- The Washington Times - Sunday, April 27, 2008

TULSA, Okla. (AP) — Layoffs and other budget cuts are possible for debt-ridden Oral Roberts University, as the tiny evangelical school looks to regroup from several financial scandals and keep enrollment from sliding further, the school’s trustees chairman said.

“We can’t spend more than we bring in,” said Mart Green, an Oklahoma City businessman who recently donated $70 million to the school. “Let’s find out where we’re fat, where we’re thin and make this place strong, and not just going hand to mouth year after year.”

Mr. Green made his comments on Friday, only days after a tense faculty meeting where administrators braced professors for the possibility of job cuts as a way to make budget ends meet. Professors also were implored to persuade students thinking about transferring to return to the school in the fall.

“The message in the faculty meeting was, ‘Hey, we’re not on easy street just because we’ve got $70 million,’ ” said ORU interim President Ralph Fagin.

In an interview with the Associated Press, neither Mr. Green nor Mr. Fagin offered specifics on how many positions or programs might get the ax, but they said the school is exploring all options as it reviews each department, a process that could take several years.

Already struggling to keep enrollment numbers up, ORU was rocked by a financial scandal last fall that led to the resignation of Richard Roberts, who had been school president since 1993. He left after accusations of misspending school funds to bankroll a lavish lifestyle at a time when the school was more than $50 million in debt.

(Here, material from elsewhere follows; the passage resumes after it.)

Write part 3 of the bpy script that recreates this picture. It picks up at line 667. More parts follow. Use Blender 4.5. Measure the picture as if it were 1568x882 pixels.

He has denied wrongdoing.

In the past eight years, the school has lost 500 students, and projected enrollment for the fall 2008 semester could be 150 students fewer than the 3,166 who attended last fall, Mr. Fagin said.

Even with Mr. Green’s donation, the school is $25 million in debt and has deferred maintenance costs between $50 million and $60 million.

Mr. Green, founder of Mardel, a Christian bookstore and office supply chain, declined to comment on the status of several lawsuits from former professors, students and a former accountant that the school still faces after the scandal.

The two professors, Tim and Paulita Brooker, whose Oct. 2 lawsuit claims they were forced out after alleging financial and ethical wrongdoing on the part of Richard Roberts and his family, have asked the school for $2.5 million to settle.

Lawyers for the professors and the school declined to comment last week on any potential negotiations, citing a judge’s gag order.

“We’re doing the best we can to go through the legal process,” Mr. Green said. “Let the legal process take its course.”